Es ist Florian Mussner, der in der Beantwortung einer Landtagsanfrage dem Meraner Bürgermeister eine Art Absolution zuteil werden lässt. Wie berichtet, hatte Andreas Pöder “weitere Fragen” in der Causa Touriseum und der Anmietung von Lagerräumlichkeiten vom Vater von Röschs Lebensgefährtin vorgelegt. Mussner bestätigt in der Beantwortung von Pöders Anfrage, dass bei der Vergabe des Mietvertrags alles mit rechten Dingen zugegangen sei. Sowohl der vereinbarte Preis für die Anmietung der Lagerräume als auch die Wahl des Standortes in Lana sei angemessen gewesen. Zu diesem Ergebnis kommt das Schatzamt des Landes in einer Überprüfung vom 25. Juni dieses Jahres: “Der im Jahre 1999 vereinbarte Mietzins kann als zulässig erachtet werden.” Darüber hinaus seien die Marktpreise in der Gemeinde Meran zu jener Zeit ungefähr 20 Prozent höher gewesen als in Lana – durch die Entscheidung für das Lager in der Nachbargemeinde wurden demnach also sogar Kosten gespart.

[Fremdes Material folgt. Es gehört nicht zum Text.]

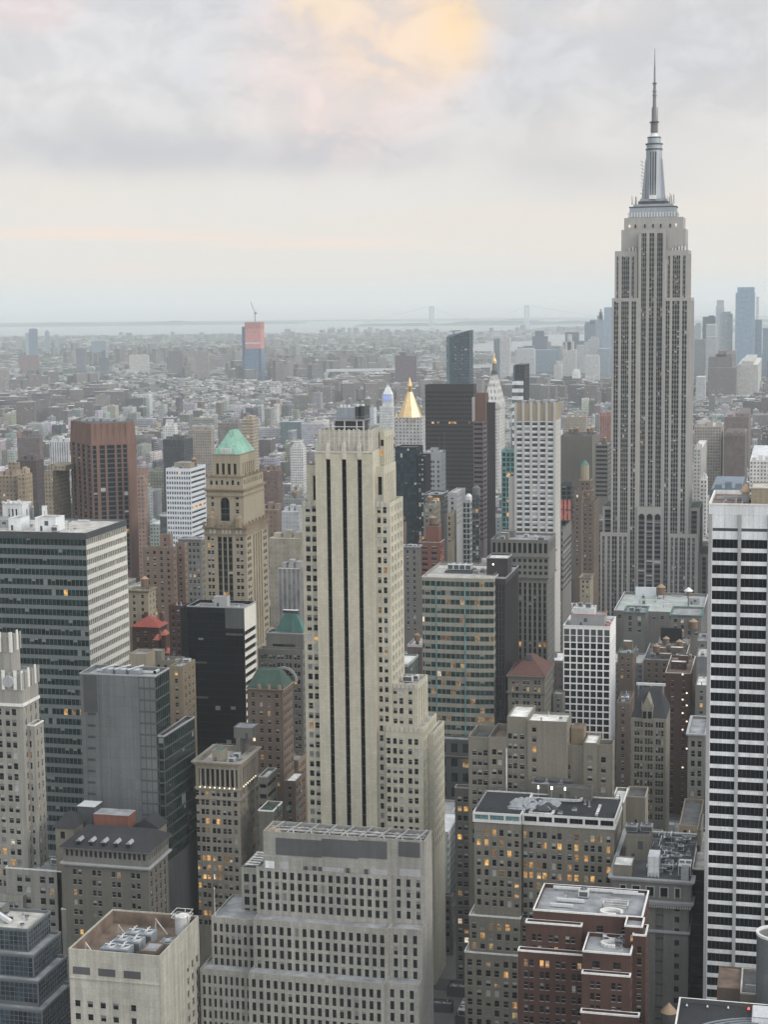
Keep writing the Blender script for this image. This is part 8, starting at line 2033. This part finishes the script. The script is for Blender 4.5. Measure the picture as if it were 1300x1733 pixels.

“Aufgrund der guten Erreichbarkeit, der Lage und Raumsituation der Immobilie scheint die Entscheidung des damaligen Verwaltungsrates der Körperschaft ‘Südtiroler Landesmuseum für Kultur- und Landesgeschichte’ Schloss Tirol aus heutiger Sicht nachvollziehbar”, schreibt Florian Mussner. Die Entscheidung, die Lagerräume gerade vom Vater der Lebensgefährtin des damaligen Touriseum-Direktors Paul Rösch anzumieten, sei also nicht auf dessen Näheverhältnis zum heutigen Bürgermeister, sondern auf objektive Vorteile zurückzuführen. Zudem bestätigt Mussner, dass es sehr wohl auch Gespräche mit Inhabern anderer möglicher Depots gegeben hätte. Doch eine Räumlichkeit hatte sich als zu klein herausgestellt, in einem zweiten Fall habe der Besitzer keinerlei Interesse an der Vermietung gezeigt. Die Antwort Mussners dürfte Rösch etwas Luft verschafft haben. Doch bereits am Mittwoch Abend könnte es mit der Verschnaufpause wieder vorbei sein. Im Meraner Gemeinderat steht an zwei Folgeabenden die Diskussion und Absegnung des Fünf-Jahres-Programms der Regierungskoaltiion an. Auf der Tagesordnung stehen zudem knapp 20 Beschlussanträge und Anfragen der Opposition.